分断の安息について | しあわせになりたかったのに

しあわせになりたかったのに

すみませんでした。

 カウンセリングで誘われたグループに出て、2ヶ月くらい経った。
 毎週一回、午後から、時間が来ると、ぽつりぽつりと人が集まり、その日用意された課題に取り組む。絵を描いたり、俳句を詠んだり、陶芸をしたり。週替わりで、支援者が色々と用意をしてくれている。
 集まって、一緒に過ごす人たちは、多くを話さない。けれど、ここに導かれ、たどり着いた背景には、他者に、社会に馴染みにくい経験があるのだろう。静かに様子を伺い、聞かれたことを訥々と話す。そんなコミュニケーションの取り方を、僕らは多かれ少なかれ共有している。
 多くを語らない皆とすごす時間は、なんとなく居心地が良い。背伸びすることもなく、比べあって落ち込むことも少ない。僕にとって、ここは、安らげる安らぎを安らげる場所だった。
 このグループが、僕の持つ特性を受け入れてくれる場所だったのは、ただただ幸運な巡り合わせだろう。カウンセラーの見立てに導かれたのかもしれないが、それを踏まえた上でも、幸運であり、そこで得られる安らぎは、僕にとって特異なものであった。

 僕にとって社会は、居心地が悪い場所だ。安らぎを感じることは、あり得ない。スペクトラムの端っこに位置する僕は、他者と離れ、一人になってようやく、一息をつくことができていた。
 社会において、僕が受け入れられていないわけではない。他者に排除されているわけではない。皆それなりに僕を理解し、僕の特異性を受け入れてくれている。けれどそこには、ザラリとした違和感が潜んでいる。コミュニケーションの時々に、不和が挟まる。アサリの味噌汁に入った砂利。僕はそういう存在である。
 ベルカーブの裾野を転がる僕らは、たくさんの普通の人たちと共に過ごしながら、普通でないことを日常的に自覚させられる。

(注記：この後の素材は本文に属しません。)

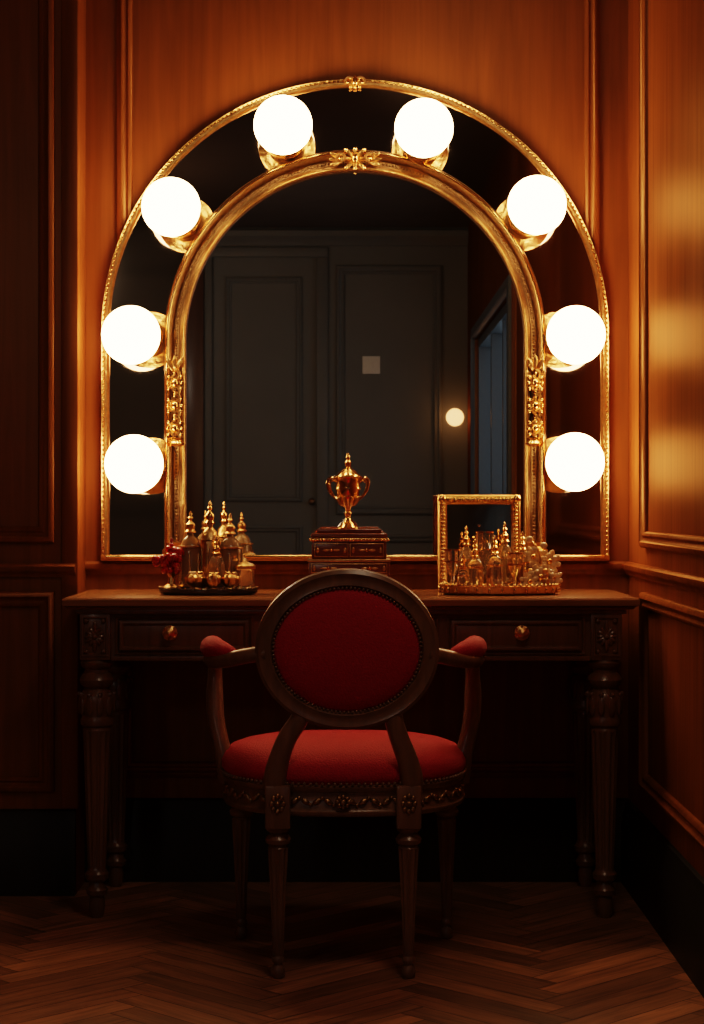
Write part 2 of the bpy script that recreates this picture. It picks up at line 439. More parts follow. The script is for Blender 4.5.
def cluster(c, sx, sz, mat=M_gold):
    c = Vector(c)
    b.ell(c+Vector((0, -0.008, 0)), (0.010, 0.011, 0.012), M_goldp)
    for k in range(8):
        a = k*pi/4; l = 0.55*math.hypot(sx*math.cos(a), sz*math.sin(a))
        leaf(c, a, l, 0.006, mat)
        b.ell(c+Vector((math.cos(a)*l*1.15, -0.004, math.sin(a)*l*1.15)), 0.005, M_goldp, u=8, v=6)
    for sgn in (-1, 1):   # scrolls
        pts = []
        for i in range(9):
            t = i/8*1.6*pi; r = 0.016*(1-i/10)
            if sx > sz: q = Vector((sgn*(sx*0.75-0.012)+sgn*r*math.cos(t), -0.006, r*math.sin(t)))
            else: q = Vector((r*math.sin(t), -0.006, sgn*(sz*0.75-0.012)+sgn*r*math.cos(t)))
            pts.append(c+q)
        b.tube(pts, 0.004, mat, seg=6, sub=2)
cluster((MX, -0.058, ZSI+AI+0.004), 0.062, 0.040)
for sg in (-1, 1):
    for k in range(3): leaf((MX+sg*0.030, -0.058, ZSI+AI+0.003), (0 if sg > 0 else pi)+(k-1)*0.45, 0.034, 0.006, M_gold)
cluster((MX, -0.040, ZSO+AO+0.002), 0.03, 0.02)
for sx in (-1, 1):
    xx = MX+sx*(AI+0.002)
    for dz in (-0.062, 0.0, 0.062):
        cluster((xx, -0.056, 1.235+dz*0.95), 0.028, 0.04)
    b.lathe([(0.0, 0), (0.02, 0), (0.026, 0.008), (0.02, 0.016), (0.024, 0.022), (0, 0.022)], M_goldp, T(xx, -0.05, 1.13))
    for k in range(3): leaf((xx, -0.058, 1.32), pi/2+(k-1)*0.5, 0.04, 0.008, M_gold)
    b.lathe([(0, 0), (0.035, 0), (0.035, 0.02), (0.026, 0.03), (0.03, 0.04), (0, 0.04)], M_gold, T(xx, -0.035, ZB-0.004))
b.finish(parent=mir)
def px(x, y, dist, Y): return Vector(((x-352)*dist/1917, Y, H+(505-y)*dist/1917))
globes = [((283, 125), (287, 149)), ((424, 128), (420, 152)), ((171, 207), (187, 225)), ((537, 205), (522, 223)),
          ((131, 335), (151, 340)), ((576, 335), (558, 340)), ((134, 464), (153, 466)), ((575, 462), (558, 465))]
for i, (g, q) in enumerate(globes):
    G = px(*g, 4.85, -0.15); B = px(*q, 4.975, -0.026)
    d = (G-B); dl = d.length; ax = d.normalized()
    b = MB('globe_lamp_%d' % (i+1))
    b.lathe([(0, 0), (0.071, 0), (0.073, 0.005), (0.065, 0.010), (0.054, 0.012), (0.046, 0.02), (0, 0.02)], M_gold, orient(B, (0, -1, 0)), seg=36)
    b.lathe([(0.03, 0.0), (0.040, 0.010), (0.046, 0.022), (0.058, dl-0.070), (0.064, dl-0.050), (0.067, dl-0.040), (0.062, dl-0.034), (0.0, dl-0.036)], M_goldp, orient(B, ax), seg=36)
    b.ell(G, 0.0745, M_glob, u=32, v=20)
    b.finish(parent=mir)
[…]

 インクルーシブの概念が語られるとき、僕は居心地の悪さを感じる。
「全ての多様性を受け入れる柔軟性を持った社会をつくりましょう」
そう標榜する者の言わんとするところは理解する。何者も排除されない権利擁護は進められるべきだ。
 だが同時に、社会に受け入れられたとしても、マイノリティであることには変わりがない。マジョリティに理解をしてもらい、配慮してもらい、支援をしてもらうことになる。けれど僕らの多様性は、玉虫色の連続体だ。理解をしようにも全てを分かるなんて無理なのだ。
 インクルージョンされたマイノリティは、マジョリティの優しい理解と配慮のなかで、息の詰まるような肩身の狭さを感じる。この苦しさを、どう表現したものだろう。
 普通の人は、無自覚に普通である。普通に標準化された社会で、無自覚に普通を享受している。普通でない者が、普通に自らを合わせ、ときに背伸びをし、ときに息をひそめ、暮らしているなどとは知らない。
 そんな恨み言を吐き出すことしか、僕にはできない。

 普通でない僕らが、はみ出したスペクトラムの帯の上、はみ出し者同士の秘密基地を作ることは、必要なのだ。
 普通とも、社会とも分断された、密かな場所で、同胞と、共にあることで、安らげる安らぎは、ようやく安らぎうるのだ。